Cardinal Cassidy Attacks Dominus Jesus
Sept 16, 2004
In a highly unusual public spat, Australian Cardinal Edward Cassidy has claimed that Dominus Iesus, thh declaration issued by the Vatican's Congregation for the Doctrine of the Faith (CDF) three weeks ago does not faithfully represent the Catholic Church's current position on ecumenism and inter-religious dialogue.
(Source unknown, Rome, 27 September 2000) Speaking in Lisbon, at the annual inter-religious and ecumenical meeting hosted by the Rome-based, non-Vatican Communita di Sant'Egidio, Cardinal Cassidy appeared to give a new dimension to the role and significance of Dominus Iesus within the magisterium (or teaching authority) of the Catholic Church.
He pointed out that it had not been signed by Pope John Paul II, but rather by Cardinal Joseph Ratzinger, the German Prefect of the CDF.
As president of the Vatican's Pontifical Council for the Promotion of Christian Unity, Cardinal Cassidy, unlike Cardinal Ratzinger, is daily engaged in ecumenical dialogue.

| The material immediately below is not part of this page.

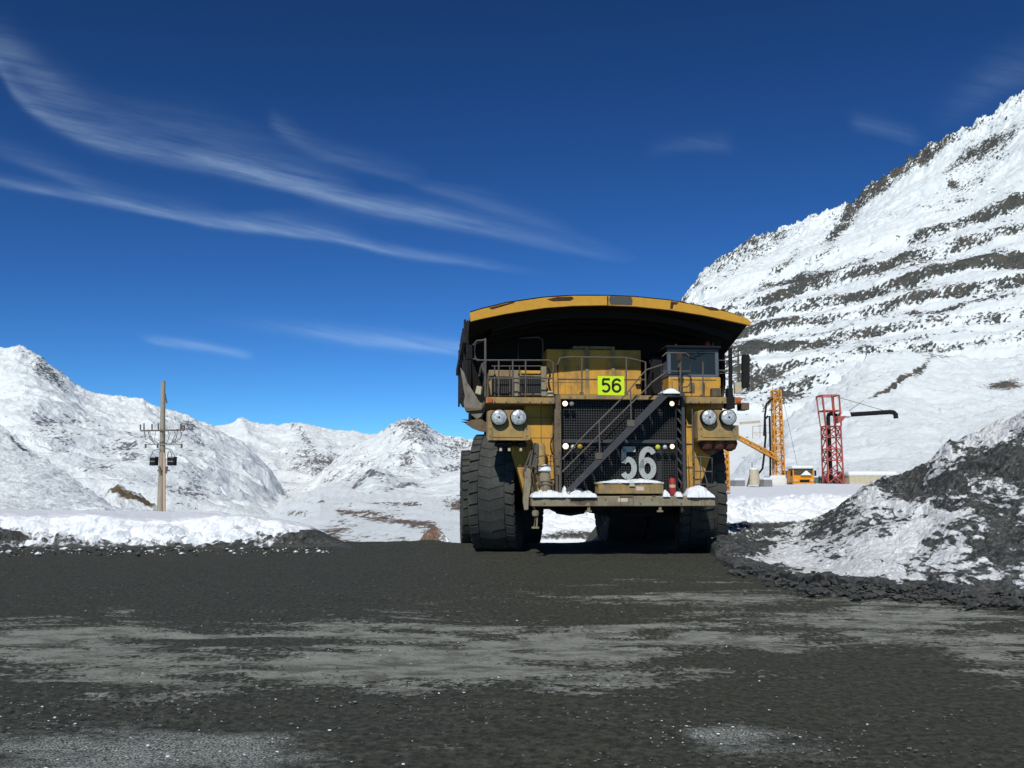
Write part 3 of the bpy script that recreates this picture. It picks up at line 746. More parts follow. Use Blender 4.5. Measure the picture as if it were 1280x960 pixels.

He pointed out that the Pope himself spoke of the "irrevocable" path of the ecumenical process in his 1995 Encyclical, Ut Unum Sint, On Commitment to Ecumenism.
"The point is, the Pope himself wrote and signed Ut Unum Sint but not the Dominus Iesus declaration," he said.
Among other things, Dominus Iesus claims that "there exists a single Church of Christ, which subsists in the Catholic Church", adding that Protestant churches are not "churches in the proper sense". Furthermore, the declaration states that followers of religions other than Christianity are "in a gravely deficient situation".
Cardinal Cassidy's claim that the Pope did not sign the declaration is correct. The document bears the signatures of Cardinal Ratzinger and Archbishop Tarcisio Bertone, both of the CDF. This is in itself normal practice.
But Cardinal Cassidy's attempt to distance the Pope and church teachings from Dominus Iesus is undermined by the second-last paragraph of the document, which states that John Paul II "ratified and confirmed this Declaration" at an audience on June 16th this year.